» **Problem requirements**
Find the string "wide" in the data, then copy every line where it is found.

» **Given entries**

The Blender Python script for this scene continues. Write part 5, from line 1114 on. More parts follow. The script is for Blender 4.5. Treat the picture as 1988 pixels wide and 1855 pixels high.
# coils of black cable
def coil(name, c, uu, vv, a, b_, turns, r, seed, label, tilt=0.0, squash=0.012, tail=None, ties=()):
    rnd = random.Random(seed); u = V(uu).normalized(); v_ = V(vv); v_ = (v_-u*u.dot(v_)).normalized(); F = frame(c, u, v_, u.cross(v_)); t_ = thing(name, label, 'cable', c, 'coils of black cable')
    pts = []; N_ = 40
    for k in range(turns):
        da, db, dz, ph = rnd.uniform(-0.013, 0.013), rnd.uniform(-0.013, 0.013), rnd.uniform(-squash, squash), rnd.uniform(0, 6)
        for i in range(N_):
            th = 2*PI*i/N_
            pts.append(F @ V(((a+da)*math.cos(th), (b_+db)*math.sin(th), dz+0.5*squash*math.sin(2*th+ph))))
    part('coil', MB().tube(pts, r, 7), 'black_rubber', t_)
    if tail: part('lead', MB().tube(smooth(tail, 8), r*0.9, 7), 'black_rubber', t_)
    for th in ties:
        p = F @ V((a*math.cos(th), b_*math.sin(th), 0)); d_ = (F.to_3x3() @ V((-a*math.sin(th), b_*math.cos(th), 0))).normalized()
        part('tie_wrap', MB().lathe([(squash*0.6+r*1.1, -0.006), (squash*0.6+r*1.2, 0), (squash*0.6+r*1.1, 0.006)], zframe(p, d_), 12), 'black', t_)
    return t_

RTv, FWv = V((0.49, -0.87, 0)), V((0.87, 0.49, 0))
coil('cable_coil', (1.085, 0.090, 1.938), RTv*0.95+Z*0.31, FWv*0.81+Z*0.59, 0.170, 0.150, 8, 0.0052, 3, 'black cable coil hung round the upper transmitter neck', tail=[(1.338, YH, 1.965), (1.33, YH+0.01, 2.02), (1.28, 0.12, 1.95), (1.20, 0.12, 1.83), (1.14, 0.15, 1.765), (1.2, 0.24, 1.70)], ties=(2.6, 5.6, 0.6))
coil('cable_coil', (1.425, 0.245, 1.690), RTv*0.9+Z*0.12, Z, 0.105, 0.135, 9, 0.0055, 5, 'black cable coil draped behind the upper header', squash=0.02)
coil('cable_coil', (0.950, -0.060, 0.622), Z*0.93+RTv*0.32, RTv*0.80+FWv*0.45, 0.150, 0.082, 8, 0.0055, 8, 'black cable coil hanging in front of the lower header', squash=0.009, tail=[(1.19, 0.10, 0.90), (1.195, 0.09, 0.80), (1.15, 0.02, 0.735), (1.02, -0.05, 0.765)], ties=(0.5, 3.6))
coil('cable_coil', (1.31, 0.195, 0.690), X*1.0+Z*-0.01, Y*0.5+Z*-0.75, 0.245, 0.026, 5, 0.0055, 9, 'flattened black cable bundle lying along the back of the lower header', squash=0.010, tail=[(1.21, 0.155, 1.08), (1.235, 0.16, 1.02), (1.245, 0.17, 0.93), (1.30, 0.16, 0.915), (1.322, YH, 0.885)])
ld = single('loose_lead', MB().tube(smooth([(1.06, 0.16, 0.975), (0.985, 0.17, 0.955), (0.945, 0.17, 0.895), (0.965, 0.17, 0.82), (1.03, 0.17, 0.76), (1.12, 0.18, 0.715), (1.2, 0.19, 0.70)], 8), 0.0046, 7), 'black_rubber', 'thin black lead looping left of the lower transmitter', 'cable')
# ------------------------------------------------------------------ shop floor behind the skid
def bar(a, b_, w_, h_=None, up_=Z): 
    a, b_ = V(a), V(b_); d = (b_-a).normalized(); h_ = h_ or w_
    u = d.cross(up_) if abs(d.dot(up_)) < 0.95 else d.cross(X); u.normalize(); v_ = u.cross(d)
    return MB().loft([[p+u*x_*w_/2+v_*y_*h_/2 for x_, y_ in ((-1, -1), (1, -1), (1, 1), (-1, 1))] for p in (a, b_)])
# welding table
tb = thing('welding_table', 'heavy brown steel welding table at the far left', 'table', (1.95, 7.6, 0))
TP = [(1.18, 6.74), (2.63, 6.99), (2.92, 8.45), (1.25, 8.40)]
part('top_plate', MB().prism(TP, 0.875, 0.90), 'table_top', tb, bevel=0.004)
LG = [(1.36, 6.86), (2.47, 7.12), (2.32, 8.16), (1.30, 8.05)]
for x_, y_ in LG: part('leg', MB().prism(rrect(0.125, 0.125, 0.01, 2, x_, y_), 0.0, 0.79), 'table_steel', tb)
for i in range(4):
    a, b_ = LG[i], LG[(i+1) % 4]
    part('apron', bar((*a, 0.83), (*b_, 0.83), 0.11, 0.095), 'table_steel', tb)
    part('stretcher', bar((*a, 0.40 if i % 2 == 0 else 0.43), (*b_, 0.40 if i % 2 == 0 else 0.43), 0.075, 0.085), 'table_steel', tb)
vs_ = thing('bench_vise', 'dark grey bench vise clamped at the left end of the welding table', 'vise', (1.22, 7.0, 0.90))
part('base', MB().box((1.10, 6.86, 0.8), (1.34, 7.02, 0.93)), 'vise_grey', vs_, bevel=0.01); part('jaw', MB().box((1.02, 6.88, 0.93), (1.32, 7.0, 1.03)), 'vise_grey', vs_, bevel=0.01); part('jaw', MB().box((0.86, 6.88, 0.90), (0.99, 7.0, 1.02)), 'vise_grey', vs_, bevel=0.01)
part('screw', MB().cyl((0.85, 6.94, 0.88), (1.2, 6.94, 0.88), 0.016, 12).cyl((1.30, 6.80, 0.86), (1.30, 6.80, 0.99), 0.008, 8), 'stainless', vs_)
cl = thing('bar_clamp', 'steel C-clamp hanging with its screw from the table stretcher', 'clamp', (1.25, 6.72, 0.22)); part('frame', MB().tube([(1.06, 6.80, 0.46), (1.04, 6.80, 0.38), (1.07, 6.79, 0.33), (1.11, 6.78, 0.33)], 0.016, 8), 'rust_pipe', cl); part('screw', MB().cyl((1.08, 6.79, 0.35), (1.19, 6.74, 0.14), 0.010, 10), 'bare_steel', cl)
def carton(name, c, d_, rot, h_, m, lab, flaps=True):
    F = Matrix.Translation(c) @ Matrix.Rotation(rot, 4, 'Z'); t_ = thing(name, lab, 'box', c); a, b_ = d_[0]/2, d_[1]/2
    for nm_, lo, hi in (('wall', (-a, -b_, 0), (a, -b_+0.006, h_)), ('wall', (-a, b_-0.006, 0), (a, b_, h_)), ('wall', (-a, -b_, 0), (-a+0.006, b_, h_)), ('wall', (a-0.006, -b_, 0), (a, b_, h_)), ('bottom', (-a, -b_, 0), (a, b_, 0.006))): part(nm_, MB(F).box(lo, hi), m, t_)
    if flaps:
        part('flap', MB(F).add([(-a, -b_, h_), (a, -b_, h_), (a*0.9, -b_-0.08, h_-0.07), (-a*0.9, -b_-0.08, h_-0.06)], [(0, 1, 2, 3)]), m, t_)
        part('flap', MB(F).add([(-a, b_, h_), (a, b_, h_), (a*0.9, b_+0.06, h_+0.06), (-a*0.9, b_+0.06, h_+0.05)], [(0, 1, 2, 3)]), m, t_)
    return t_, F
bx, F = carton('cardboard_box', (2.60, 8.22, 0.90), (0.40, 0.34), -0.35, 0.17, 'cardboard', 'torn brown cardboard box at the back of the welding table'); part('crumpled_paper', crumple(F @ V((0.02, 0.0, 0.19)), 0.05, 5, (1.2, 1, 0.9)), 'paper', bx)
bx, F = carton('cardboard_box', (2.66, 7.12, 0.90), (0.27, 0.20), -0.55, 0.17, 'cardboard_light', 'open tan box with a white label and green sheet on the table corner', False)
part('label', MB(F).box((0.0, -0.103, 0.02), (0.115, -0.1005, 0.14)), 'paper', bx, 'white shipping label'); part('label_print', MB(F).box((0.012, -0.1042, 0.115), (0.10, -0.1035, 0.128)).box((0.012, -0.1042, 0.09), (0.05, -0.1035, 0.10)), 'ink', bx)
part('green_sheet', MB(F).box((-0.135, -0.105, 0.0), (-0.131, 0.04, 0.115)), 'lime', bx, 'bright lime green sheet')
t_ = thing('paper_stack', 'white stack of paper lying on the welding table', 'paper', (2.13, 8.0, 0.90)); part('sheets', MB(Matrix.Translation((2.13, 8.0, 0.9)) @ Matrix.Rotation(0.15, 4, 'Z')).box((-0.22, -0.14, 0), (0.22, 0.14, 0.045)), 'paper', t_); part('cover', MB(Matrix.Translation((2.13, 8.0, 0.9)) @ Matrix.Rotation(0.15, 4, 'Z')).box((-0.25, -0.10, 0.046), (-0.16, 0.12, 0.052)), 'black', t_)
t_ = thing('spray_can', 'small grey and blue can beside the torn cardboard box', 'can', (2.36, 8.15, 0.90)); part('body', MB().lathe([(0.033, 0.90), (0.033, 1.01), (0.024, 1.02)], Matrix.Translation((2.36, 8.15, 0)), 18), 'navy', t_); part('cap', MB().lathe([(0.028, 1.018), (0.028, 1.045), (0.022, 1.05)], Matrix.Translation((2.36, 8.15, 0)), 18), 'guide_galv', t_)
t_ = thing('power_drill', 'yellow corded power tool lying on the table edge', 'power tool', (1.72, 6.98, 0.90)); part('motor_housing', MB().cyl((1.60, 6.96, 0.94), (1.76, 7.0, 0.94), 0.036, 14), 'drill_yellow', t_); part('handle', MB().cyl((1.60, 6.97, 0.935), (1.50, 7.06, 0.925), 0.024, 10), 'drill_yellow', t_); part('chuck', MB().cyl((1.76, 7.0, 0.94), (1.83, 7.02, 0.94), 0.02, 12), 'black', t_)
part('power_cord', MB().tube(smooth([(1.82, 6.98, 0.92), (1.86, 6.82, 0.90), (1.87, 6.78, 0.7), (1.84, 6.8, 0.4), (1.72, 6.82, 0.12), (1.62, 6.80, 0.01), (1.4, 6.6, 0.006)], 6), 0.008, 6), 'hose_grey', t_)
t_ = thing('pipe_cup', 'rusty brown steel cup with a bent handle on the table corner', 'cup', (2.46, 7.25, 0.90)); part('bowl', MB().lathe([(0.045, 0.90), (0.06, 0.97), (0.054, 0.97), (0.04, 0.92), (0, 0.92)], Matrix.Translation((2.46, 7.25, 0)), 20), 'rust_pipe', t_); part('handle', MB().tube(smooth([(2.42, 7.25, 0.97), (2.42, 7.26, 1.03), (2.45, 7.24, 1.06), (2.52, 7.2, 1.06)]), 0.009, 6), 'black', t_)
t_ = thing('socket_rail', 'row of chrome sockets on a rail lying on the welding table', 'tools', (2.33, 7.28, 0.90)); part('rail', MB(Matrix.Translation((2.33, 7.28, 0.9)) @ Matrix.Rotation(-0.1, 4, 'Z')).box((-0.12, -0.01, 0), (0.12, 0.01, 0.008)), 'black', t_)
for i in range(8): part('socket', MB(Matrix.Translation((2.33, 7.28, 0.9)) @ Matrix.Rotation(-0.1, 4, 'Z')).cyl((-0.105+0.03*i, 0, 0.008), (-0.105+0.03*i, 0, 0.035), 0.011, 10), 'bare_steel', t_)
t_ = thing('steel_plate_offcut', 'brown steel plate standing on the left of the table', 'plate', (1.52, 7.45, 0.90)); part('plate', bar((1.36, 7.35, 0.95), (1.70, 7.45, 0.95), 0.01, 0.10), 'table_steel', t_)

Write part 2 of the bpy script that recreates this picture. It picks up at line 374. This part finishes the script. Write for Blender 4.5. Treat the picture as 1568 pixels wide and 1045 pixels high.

» **Final result**
The Blender Python script for this scene continues. Write part 5, from line 1114 on. More parts follow. The script is for Blender 4.5. Treat the picture as 1988 pixels wide and 1855 pixels high.
Write part 2 of the bpy script that recreates this picture. It picks up at line 374. This part finishes the script. Write for Blender 4.5. Treat the picture as 1568 pixels wide and 1045 pixels high.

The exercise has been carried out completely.